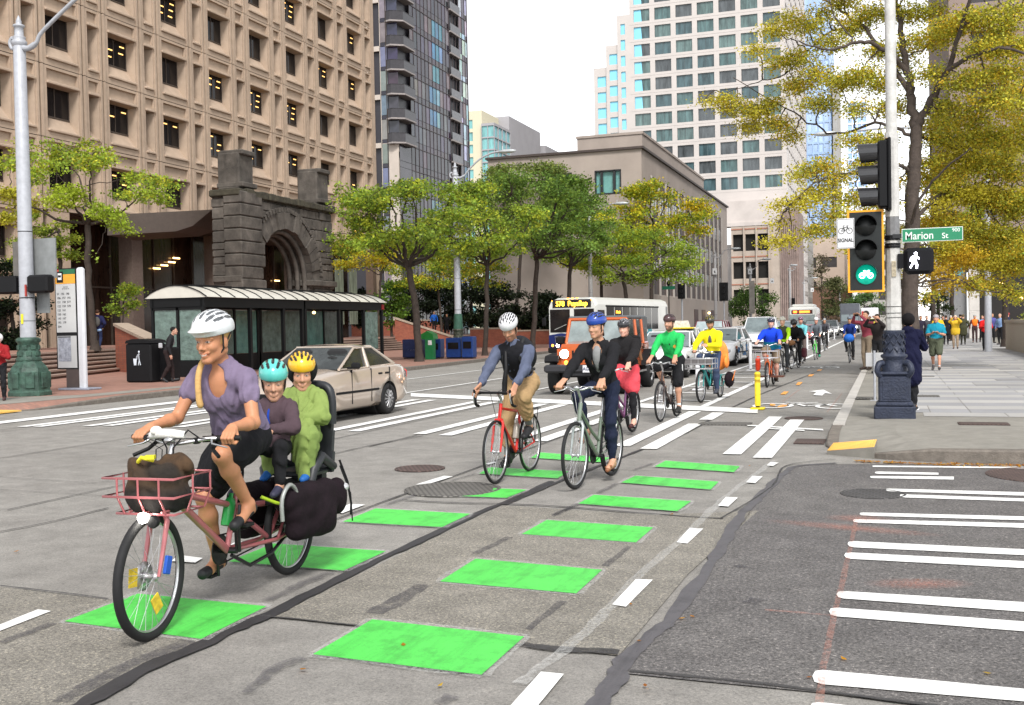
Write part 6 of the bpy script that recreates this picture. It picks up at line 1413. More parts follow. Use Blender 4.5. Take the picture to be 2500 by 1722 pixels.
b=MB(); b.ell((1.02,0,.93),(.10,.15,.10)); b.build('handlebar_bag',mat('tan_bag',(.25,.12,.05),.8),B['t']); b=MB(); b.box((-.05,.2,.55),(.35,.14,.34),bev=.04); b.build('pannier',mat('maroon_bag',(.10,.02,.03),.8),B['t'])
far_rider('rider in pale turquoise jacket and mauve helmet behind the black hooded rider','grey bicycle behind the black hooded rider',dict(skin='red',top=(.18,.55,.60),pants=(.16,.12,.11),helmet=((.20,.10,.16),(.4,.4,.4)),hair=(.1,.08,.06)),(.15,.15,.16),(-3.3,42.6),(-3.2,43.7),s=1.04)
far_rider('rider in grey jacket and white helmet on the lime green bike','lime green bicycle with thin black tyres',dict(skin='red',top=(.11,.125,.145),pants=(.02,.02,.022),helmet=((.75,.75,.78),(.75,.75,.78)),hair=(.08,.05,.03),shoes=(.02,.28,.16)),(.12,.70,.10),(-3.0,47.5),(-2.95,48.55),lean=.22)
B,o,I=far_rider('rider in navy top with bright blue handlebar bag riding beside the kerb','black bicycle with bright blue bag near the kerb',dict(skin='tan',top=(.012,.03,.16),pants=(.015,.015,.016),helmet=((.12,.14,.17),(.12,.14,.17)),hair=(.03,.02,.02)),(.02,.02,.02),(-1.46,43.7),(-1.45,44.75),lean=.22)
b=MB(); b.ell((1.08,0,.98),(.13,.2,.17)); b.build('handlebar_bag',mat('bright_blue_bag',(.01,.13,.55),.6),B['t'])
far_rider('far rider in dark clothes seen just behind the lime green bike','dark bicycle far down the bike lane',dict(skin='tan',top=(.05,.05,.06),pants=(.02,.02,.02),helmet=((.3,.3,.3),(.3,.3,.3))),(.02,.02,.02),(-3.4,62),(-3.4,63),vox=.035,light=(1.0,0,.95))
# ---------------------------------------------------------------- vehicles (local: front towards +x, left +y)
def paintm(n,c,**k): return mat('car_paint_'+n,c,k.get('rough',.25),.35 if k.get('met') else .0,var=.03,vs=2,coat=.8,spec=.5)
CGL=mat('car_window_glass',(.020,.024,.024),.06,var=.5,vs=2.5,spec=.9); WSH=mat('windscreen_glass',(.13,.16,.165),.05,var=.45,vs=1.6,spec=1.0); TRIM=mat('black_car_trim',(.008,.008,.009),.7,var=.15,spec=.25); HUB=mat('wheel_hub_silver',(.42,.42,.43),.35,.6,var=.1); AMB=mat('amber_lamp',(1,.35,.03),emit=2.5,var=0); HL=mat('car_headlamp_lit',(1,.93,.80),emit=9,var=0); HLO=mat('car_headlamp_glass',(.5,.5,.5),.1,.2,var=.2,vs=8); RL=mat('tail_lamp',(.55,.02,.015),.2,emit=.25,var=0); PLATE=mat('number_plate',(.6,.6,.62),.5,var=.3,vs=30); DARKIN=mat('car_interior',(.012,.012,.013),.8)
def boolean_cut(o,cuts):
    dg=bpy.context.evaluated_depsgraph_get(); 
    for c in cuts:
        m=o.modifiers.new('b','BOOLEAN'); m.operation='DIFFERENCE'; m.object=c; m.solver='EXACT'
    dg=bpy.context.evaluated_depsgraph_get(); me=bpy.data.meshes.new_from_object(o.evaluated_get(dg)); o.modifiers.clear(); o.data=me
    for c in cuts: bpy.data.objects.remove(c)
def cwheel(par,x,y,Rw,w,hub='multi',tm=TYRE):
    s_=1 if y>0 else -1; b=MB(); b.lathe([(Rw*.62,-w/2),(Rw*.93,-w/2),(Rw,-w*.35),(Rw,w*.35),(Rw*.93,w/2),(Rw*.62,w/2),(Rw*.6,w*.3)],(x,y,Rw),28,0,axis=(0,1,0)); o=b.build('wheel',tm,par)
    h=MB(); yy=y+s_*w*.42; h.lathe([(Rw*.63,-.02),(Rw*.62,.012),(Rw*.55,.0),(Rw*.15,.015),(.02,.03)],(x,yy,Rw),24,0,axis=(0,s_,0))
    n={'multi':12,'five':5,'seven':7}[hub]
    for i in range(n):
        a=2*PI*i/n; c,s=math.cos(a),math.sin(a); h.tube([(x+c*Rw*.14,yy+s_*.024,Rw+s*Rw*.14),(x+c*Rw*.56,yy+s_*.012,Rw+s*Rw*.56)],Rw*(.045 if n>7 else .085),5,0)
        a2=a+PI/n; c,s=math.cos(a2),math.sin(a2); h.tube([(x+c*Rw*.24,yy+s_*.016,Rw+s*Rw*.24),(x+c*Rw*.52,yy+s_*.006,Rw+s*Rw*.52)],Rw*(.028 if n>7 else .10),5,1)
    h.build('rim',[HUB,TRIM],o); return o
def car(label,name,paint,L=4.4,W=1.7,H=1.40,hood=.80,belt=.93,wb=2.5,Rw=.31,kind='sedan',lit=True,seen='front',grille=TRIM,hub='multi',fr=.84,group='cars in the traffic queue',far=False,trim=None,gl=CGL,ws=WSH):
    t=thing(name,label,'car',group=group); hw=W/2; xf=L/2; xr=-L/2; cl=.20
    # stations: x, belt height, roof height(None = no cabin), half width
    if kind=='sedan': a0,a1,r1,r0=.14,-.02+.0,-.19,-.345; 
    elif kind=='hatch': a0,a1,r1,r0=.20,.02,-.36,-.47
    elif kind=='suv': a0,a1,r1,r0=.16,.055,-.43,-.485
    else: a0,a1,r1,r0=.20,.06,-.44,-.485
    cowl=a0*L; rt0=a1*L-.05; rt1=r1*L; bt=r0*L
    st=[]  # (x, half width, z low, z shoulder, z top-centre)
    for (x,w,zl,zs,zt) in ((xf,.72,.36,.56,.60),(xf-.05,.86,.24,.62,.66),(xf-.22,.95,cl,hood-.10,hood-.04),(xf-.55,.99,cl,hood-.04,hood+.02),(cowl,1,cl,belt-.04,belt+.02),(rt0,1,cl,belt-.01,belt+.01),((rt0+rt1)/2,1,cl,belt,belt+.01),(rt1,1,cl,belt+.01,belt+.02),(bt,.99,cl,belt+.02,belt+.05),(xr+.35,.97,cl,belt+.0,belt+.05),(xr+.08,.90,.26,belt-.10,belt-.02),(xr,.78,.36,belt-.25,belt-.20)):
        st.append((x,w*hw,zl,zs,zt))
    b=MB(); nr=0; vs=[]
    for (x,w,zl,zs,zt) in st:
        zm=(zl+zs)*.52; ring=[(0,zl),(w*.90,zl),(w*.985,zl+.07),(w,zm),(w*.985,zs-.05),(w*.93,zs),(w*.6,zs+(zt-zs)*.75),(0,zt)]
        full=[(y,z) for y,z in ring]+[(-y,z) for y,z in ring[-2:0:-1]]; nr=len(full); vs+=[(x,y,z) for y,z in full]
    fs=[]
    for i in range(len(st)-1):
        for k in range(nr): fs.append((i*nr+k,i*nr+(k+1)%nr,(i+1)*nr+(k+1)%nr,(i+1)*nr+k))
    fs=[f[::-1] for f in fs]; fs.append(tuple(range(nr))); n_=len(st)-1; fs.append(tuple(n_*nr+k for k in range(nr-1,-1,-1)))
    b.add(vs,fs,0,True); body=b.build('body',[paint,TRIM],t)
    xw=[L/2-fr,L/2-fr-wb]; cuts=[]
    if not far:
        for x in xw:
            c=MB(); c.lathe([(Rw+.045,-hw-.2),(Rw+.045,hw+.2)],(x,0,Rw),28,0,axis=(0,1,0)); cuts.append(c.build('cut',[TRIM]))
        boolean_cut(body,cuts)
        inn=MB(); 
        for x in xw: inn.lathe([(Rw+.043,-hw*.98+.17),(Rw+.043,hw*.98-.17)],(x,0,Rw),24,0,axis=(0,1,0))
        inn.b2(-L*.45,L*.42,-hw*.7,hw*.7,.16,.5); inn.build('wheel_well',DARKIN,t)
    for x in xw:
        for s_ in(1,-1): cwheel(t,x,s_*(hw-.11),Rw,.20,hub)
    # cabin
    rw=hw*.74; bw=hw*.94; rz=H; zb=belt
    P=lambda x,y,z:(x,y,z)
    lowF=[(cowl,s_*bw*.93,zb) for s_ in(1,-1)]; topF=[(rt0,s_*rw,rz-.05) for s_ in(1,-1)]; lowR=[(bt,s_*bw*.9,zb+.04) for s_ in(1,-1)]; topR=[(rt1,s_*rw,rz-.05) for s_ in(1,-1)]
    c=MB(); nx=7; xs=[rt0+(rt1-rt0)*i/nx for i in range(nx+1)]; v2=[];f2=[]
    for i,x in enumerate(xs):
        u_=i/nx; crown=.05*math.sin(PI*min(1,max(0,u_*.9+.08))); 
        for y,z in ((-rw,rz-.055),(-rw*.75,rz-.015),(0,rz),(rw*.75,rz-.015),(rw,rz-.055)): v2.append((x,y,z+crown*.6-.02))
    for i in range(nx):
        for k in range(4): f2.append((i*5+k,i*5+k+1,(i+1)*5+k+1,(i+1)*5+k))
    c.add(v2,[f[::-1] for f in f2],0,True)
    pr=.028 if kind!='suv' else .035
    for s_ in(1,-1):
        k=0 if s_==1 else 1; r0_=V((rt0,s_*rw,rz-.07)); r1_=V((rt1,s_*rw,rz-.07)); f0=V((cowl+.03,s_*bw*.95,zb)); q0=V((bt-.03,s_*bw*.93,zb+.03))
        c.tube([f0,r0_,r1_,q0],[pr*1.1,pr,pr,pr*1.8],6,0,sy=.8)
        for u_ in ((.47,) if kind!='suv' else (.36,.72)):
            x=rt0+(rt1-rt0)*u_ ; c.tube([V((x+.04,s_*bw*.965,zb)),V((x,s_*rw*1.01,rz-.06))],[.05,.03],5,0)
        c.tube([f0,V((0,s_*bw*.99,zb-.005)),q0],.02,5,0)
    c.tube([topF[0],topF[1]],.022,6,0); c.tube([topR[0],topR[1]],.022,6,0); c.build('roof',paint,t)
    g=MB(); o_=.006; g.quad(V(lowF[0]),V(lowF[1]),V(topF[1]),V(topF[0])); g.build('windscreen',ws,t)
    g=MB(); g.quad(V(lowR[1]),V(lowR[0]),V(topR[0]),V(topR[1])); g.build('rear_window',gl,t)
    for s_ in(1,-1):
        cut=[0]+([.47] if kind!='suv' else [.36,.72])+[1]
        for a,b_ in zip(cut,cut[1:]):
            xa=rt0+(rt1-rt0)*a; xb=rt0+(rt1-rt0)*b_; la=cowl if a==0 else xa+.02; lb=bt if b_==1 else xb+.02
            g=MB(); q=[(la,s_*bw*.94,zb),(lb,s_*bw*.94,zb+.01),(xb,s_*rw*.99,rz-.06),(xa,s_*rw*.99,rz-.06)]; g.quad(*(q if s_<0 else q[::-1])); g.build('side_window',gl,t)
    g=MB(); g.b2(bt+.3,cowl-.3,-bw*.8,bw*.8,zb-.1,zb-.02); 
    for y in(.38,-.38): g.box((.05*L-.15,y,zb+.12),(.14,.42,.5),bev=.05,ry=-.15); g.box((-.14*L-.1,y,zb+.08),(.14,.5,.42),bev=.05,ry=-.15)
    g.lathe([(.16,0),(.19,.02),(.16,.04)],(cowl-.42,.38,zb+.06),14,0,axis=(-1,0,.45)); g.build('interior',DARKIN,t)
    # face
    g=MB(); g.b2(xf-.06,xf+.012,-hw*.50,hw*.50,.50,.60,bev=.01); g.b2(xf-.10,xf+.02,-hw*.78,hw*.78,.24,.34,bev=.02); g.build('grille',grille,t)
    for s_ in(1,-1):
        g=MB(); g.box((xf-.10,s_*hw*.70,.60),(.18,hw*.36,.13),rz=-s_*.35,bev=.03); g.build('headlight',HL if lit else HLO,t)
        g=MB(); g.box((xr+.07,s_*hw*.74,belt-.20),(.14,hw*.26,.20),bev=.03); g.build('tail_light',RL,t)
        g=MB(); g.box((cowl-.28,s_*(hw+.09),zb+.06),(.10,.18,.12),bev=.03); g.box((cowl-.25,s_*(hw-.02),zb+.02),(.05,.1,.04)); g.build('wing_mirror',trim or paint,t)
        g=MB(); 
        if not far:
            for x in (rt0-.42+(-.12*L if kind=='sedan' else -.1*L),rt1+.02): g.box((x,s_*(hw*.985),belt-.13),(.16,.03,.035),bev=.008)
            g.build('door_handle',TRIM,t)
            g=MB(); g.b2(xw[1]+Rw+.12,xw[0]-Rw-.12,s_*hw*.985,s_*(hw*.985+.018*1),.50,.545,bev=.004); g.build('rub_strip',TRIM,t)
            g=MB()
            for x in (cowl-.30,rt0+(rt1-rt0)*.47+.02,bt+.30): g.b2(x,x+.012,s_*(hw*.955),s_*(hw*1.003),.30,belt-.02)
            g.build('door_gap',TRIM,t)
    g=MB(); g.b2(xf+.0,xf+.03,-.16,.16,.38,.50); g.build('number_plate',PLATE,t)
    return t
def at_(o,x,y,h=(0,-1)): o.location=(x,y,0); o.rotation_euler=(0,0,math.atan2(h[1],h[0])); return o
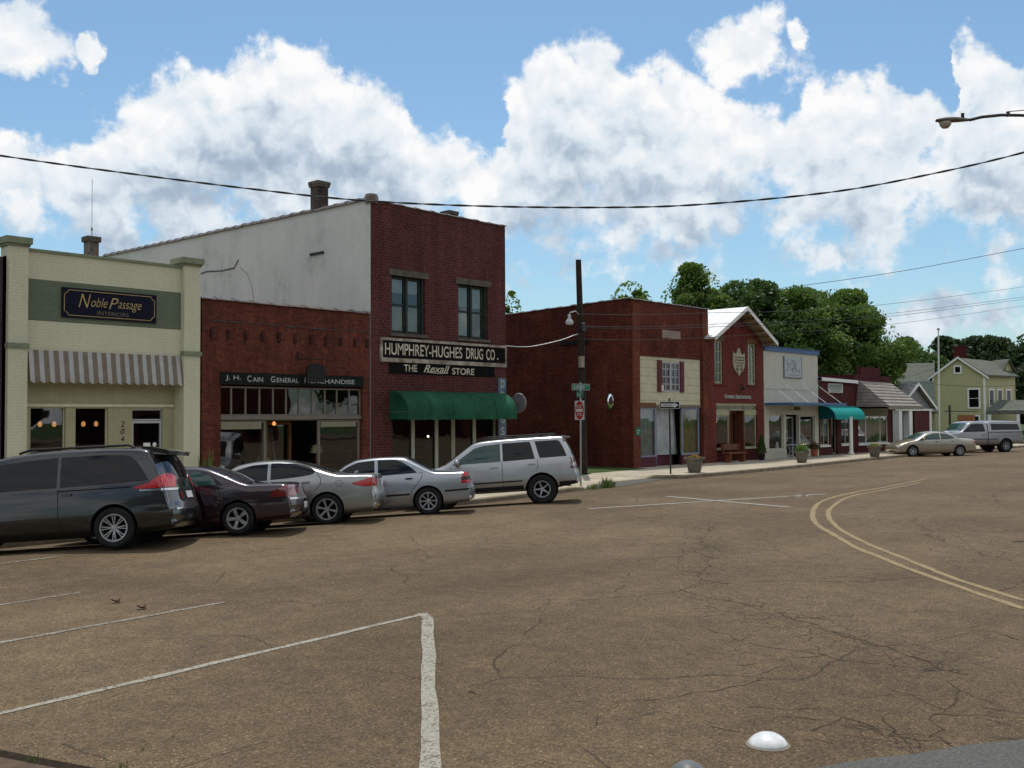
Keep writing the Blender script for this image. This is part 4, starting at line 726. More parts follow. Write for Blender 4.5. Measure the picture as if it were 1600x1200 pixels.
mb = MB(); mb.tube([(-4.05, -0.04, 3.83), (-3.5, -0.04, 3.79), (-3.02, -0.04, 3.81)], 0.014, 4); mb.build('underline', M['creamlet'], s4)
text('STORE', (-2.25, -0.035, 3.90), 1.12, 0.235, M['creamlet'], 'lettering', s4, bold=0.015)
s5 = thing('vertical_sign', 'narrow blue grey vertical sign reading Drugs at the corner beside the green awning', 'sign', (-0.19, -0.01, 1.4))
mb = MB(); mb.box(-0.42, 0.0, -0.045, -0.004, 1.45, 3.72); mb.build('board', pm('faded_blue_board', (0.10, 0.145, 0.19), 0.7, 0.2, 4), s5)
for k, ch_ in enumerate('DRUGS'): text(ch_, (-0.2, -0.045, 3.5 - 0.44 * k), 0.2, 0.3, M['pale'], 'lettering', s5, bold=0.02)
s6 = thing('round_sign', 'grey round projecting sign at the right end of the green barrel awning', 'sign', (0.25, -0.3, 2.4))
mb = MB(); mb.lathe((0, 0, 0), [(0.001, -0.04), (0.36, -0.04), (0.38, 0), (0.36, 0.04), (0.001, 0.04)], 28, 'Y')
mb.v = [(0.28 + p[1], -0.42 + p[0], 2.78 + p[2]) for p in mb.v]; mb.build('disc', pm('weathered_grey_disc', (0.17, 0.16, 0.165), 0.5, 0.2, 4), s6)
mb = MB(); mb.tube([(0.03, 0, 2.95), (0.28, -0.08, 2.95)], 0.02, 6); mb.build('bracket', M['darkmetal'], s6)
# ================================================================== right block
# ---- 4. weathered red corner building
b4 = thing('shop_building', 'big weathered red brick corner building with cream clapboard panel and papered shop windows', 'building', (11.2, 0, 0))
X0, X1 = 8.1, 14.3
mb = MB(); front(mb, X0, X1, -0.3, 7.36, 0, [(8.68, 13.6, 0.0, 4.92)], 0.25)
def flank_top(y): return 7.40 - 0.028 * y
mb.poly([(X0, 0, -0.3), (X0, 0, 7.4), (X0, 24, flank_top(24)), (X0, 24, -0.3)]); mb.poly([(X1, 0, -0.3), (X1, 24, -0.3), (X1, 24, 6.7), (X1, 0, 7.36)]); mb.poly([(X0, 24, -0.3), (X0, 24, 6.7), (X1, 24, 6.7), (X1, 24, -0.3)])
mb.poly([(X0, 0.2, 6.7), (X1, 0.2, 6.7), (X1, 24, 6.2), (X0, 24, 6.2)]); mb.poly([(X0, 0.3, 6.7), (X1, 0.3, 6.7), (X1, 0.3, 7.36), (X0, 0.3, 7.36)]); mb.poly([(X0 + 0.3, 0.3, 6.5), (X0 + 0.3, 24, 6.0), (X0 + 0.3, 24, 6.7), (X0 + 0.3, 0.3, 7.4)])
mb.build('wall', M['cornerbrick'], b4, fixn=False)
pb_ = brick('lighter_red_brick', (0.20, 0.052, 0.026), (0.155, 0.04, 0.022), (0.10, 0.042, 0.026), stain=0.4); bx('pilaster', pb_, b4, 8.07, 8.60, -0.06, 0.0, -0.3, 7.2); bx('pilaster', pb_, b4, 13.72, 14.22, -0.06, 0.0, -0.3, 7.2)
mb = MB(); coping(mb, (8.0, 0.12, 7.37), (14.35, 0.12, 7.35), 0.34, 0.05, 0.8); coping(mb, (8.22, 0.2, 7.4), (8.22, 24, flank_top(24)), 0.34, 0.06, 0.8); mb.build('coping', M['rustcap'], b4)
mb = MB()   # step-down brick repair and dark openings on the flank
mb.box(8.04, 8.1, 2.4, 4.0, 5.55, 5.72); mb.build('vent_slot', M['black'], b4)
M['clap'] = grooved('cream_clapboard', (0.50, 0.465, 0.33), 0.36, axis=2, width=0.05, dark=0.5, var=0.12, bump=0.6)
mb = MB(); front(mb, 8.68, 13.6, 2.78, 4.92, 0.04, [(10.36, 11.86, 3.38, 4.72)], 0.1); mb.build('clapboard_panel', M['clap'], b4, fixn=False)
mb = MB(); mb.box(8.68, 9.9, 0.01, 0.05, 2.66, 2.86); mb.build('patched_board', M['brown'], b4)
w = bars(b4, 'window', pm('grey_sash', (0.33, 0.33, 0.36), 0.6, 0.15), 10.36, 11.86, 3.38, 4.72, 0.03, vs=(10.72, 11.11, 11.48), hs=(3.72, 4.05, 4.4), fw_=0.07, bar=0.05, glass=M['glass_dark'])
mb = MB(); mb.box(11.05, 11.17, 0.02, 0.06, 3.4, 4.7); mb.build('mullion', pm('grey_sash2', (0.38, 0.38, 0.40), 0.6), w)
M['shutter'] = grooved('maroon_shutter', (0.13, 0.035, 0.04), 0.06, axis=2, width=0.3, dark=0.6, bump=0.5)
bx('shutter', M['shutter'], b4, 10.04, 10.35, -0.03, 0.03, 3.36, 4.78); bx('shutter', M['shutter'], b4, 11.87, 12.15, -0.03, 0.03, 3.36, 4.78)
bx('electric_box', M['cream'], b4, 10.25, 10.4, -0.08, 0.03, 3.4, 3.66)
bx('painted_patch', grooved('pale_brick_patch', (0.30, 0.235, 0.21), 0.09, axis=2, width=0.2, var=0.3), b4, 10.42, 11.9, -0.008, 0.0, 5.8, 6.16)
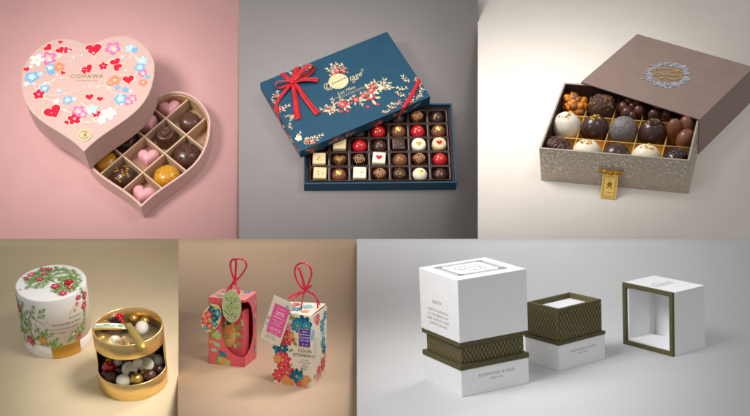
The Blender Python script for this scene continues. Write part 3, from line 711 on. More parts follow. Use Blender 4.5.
━━━━━━━━━━
Brief = Copy every line of the data that holds the string "script".

Result =
Write part 6 of the bpy script that recreates this picture. It picks up at line 1413. More parts follow. Use Blender 4.5. Take the picture to be 2500 by 1722 pixels.
Keep writing the Blender script for this image. This is part 4, starting at line 726. More parts follow. Write for Blender 4.5. Measure the picture as if it were 1600x1200 pixels.
The Blender Python script for this scene continues. Write part 3, from line 711 on. More parts follow. Use Blender 4.5.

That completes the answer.